Question

Let \[{A_1},{\text{ }}{A_2},{\text{ }}{A_3}, \ldots ..{A_{40}}\] are \[40\] sets each with \[7\] elements and \[{B_1},{\text{ }}{B_2}, \ldots .{B_n}\] are n sets each with \[7\] elements. If $ U_{i = 1}^{40}{A_i} = U_{j = 1}^n{B_j} = S $ and each element of S belongs to exactly ten of Ai’s and exactly \[9\] of Bj’s, then n equals
A) \[42\]
B) $ 35 $
C) $ 28 $
D) $ 36 $

Answer 1

Hint: To solve this problem, we will first take the \[{A_1},{\text{ }}{A_2},{\text{ }}{A_3}, \ldots ..{A_{40}}\] , i.e.,\[40\] sets each with \[7\] elements then we will find the sum of total elements of it. Then we will take the value of n(S). Then we will take \[{B_1},{\text{ }}{B_2}, \ldots .{B_n}\]i.e., n sets each with \[7\] elements, afterwards we will use the given condition, and get the value of n, and hence with that we will get our required answer.
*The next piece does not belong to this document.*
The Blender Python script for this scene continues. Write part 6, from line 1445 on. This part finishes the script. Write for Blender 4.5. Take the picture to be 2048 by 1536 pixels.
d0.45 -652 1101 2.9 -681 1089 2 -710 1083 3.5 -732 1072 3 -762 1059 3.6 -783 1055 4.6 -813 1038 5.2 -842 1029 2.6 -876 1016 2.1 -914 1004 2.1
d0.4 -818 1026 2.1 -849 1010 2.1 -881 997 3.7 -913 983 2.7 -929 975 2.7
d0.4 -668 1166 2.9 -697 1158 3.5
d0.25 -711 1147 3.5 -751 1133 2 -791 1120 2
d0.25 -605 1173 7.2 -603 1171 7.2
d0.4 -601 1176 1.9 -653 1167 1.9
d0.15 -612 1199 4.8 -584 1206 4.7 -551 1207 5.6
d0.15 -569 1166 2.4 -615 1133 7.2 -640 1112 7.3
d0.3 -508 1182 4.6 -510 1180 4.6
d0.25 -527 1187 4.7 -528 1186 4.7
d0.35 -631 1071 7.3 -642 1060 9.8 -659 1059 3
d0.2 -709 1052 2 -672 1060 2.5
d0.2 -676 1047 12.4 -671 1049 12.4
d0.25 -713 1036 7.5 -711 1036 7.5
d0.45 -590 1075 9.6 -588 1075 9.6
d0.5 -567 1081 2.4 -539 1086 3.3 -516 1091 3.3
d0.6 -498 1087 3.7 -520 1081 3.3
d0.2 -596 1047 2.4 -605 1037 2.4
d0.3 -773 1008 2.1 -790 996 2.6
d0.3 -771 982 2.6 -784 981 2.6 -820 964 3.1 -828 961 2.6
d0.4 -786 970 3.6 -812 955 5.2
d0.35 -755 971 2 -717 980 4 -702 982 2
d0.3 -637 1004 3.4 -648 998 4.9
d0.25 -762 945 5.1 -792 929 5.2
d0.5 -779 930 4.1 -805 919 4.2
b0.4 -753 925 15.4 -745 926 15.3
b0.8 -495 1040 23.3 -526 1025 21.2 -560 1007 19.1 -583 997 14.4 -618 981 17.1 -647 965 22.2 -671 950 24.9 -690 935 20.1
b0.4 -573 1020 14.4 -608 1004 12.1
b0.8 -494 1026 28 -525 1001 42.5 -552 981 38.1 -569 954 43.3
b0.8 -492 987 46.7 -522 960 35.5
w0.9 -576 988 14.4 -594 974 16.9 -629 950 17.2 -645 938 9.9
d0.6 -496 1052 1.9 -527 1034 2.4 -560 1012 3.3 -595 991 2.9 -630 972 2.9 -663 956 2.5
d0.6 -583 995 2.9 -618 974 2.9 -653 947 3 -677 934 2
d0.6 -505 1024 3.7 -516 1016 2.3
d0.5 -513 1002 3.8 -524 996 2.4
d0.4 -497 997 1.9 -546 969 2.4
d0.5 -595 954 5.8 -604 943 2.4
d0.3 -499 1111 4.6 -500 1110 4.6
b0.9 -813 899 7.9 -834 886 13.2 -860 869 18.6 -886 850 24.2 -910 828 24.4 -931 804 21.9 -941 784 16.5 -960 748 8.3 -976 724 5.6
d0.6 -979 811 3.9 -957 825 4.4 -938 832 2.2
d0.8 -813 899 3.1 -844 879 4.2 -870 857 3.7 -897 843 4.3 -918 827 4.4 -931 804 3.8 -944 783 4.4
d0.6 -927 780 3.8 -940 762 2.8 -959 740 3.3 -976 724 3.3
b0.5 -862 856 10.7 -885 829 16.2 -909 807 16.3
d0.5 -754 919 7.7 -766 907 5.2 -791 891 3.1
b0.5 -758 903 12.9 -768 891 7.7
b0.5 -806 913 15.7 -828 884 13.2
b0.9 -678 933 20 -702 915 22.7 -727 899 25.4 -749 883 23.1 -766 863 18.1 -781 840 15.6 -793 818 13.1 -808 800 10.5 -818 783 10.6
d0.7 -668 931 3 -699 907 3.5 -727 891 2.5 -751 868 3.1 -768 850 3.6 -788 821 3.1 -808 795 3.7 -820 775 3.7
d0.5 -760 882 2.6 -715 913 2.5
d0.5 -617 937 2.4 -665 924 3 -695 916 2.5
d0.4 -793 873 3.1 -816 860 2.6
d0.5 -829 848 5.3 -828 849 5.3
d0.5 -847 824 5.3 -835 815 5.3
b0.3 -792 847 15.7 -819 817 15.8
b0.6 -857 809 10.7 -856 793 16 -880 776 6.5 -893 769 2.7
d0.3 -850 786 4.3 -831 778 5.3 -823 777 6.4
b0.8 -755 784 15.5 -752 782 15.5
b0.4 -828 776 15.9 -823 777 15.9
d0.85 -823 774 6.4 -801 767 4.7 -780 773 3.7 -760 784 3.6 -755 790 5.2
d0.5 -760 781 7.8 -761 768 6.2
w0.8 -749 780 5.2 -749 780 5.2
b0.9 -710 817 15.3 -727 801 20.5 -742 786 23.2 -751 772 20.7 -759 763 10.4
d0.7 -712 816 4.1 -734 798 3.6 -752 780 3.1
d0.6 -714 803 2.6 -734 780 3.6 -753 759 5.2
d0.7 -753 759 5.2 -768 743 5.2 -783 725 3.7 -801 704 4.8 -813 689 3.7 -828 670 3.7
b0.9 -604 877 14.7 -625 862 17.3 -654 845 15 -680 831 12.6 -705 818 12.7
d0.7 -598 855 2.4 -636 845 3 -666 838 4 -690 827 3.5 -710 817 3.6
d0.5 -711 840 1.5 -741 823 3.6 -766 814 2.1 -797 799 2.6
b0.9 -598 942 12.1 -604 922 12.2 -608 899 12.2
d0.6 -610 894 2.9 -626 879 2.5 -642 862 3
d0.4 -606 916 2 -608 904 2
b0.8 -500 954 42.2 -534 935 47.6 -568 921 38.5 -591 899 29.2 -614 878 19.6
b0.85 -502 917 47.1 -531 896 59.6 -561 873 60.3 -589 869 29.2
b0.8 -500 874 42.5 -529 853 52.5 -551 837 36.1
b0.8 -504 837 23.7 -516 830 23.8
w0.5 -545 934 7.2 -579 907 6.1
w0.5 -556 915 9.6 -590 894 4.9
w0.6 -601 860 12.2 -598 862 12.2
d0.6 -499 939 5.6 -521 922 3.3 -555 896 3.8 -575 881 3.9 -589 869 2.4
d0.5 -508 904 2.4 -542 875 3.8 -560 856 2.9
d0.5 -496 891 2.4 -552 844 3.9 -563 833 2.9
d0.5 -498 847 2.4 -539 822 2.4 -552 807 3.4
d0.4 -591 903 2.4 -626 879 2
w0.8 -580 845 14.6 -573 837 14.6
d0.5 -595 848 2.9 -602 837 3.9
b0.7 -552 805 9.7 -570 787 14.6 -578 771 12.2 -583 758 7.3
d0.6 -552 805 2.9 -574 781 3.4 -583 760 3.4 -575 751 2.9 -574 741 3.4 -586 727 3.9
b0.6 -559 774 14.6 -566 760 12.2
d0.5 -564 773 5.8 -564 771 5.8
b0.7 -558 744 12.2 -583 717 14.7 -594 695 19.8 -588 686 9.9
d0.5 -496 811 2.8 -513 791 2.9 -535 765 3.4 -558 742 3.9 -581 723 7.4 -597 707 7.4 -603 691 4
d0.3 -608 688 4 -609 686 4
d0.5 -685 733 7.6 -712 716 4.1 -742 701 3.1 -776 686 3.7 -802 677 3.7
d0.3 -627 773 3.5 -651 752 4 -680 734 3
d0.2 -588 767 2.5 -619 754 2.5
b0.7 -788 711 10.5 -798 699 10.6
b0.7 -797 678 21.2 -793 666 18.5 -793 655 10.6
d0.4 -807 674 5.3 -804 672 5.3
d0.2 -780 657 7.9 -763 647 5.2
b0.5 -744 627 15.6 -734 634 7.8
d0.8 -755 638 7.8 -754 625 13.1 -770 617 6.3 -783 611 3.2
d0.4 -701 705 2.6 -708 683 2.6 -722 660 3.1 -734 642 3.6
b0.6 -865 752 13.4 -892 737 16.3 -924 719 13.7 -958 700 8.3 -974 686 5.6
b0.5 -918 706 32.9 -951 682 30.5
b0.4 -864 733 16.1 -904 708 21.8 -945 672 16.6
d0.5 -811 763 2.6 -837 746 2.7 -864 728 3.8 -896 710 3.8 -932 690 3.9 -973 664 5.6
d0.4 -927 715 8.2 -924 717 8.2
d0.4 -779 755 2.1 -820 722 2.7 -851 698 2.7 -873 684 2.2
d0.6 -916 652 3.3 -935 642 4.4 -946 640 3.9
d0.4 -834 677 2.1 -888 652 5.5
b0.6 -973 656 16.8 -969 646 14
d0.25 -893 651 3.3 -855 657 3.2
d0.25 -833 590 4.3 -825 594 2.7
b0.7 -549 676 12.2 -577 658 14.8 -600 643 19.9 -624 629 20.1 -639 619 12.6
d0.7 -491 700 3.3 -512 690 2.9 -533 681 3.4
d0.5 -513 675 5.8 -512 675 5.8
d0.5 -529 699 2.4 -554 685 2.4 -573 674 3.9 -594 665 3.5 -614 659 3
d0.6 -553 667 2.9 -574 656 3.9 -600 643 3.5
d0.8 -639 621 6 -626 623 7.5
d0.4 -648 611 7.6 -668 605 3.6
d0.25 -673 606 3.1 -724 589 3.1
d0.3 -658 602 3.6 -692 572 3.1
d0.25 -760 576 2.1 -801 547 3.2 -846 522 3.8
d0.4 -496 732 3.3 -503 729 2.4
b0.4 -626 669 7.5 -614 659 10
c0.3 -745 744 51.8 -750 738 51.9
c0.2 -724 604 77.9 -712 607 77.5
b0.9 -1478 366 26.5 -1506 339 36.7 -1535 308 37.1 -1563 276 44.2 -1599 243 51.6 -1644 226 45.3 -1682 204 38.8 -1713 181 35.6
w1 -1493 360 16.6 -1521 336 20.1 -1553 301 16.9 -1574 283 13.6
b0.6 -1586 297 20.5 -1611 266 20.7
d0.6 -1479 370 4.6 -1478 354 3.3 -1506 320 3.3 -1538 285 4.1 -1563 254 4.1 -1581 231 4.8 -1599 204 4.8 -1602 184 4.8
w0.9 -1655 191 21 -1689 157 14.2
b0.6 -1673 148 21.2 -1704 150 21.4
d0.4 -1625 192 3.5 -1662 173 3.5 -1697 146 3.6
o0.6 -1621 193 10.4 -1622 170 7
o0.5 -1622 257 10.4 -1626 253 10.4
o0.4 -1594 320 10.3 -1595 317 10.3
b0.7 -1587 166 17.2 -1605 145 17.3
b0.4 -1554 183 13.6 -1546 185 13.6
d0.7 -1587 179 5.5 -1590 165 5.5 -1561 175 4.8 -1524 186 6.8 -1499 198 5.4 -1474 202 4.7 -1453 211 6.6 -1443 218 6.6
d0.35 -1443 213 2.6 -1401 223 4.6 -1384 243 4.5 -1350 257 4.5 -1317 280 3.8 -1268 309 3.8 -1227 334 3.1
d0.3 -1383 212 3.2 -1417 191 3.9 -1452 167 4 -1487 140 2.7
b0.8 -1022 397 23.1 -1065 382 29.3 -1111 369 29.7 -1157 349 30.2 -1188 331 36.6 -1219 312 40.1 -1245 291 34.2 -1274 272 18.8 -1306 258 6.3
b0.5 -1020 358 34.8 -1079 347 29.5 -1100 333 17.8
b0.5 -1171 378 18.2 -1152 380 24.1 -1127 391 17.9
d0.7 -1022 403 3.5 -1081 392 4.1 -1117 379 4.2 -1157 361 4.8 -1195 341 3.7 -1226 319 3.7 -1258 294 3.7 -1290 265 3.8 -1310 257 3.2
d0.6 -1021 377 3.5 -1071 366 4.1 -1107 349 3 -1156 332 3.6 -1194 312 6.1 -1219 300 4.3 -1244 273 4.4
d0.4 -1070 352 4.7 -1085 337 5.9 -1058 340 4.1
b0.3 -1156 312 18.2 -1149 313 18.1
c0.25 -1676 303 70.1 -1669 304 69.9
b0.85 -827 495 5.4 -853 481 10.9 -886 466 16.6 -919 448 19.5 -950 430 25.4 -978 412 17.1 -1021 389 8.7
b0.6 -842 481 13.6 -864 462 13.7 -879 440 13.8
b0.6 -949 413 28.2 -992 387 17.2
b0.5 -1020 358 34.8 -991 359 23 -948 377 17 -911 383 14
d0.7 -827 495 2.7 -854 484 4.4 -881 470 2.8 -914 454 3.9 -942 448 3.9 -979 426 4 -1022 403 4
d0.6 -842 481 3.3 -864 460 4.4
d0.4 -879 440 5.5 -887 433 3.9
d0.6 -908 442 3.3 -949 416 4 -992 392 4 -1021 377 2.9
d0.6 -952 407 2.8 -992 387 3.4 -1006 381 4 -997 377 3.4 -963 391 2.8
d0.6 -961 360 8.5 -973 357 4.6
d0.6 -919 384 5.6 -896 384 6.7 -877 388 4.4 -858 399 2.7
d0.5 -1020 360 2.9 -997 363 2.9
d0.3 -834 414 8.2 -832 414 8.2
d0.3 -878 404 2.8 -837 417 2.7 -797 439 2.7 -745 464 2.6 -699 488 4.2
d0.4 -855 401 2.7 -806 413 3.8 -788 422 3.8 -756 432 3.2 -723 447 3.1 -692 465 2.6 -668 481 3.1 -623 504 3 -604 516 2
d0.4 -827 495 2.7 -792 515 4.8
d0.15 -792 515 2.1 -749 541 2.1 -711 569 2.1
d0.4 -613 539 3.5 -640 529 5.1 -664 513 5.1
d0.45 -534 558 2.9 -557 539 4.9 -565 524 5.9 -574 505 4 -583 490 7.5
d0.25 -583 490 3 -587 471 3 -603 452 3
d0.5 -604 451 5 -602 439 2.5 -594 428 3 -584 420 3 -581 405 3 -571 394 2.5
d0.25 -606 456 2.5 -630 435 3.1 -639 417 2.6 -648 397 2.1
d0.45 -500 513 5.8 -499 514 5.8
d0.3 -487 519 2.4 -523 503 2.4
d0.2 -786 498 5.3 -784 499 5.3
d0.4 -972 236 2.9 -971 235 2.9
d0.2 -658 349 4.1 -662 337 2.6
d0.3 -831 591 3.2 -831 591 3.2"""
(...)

Complete step-by-step answer:
We have been given that \[{A_1},{\text{ }}{A_2},{\text{ }}{A_3}, \ldots ..{A_{40}}\] are \[40\] sets each with \[7\] elements and also \[{B_1},{\text{ }}{B_2}, \ldots .{B_n}\] are n sets each with \[7\] elements. If $ U_{i = 1}^{40}{A_i} = U_{j = 1}^n{B_j} = S $ and each element of S belongs to exactly ten of Ai’s and exactly \[9\] of Bj’s, then we need to find the value of n.
So, we have \[{A_1},{\text{ }}{A_2},{\text{ }}{A_3}, \ldots ..{A_{40}}\] i.e., \[40\] sets each with \[7\] elements, then, \[\sum n\left( {{A_i}} \right) = 7 \times 40 = 280\]
But, it is given in the question that each element of S occurs in \[10\] of Ai's,
\[ \Rightarrow n\left( S \right) = \dfrac{{280}}{{10}} = 28\]
Also, we have \[{B_1},{\text{ }}{B_2}, \ldots .{B_n}\] are n sets each with \[7\] elements, then, \[\sum n\left( {{B_j}} \right) = 7n\]
But, it is given in the question that each element of S occurs in \[9\] of Bj's,
\[28 = \dfrac{{7n}}{9}\]
\[
\Rightarrow n = \dfrac{{28 \times 9}}{7} = 9 \times 4 \\
\Rightarrow n = 36 \\
 \]
So, n equals to \[36.\].
So, the correct answer is “Option D”.

Note: Students should carefully solve these types of questions, as these types of questions are simple but we need to carefully check the conditions given to us. As in this problem, we were given that, $ U_{i = 1}^{40}{A_i} = U_{j = 1}^n{B_j} = S $ and each element of S belongs to exactly ten of Ai’s and exactly \[9\] of Bj’s, without using this we won’t be able to get the value of n.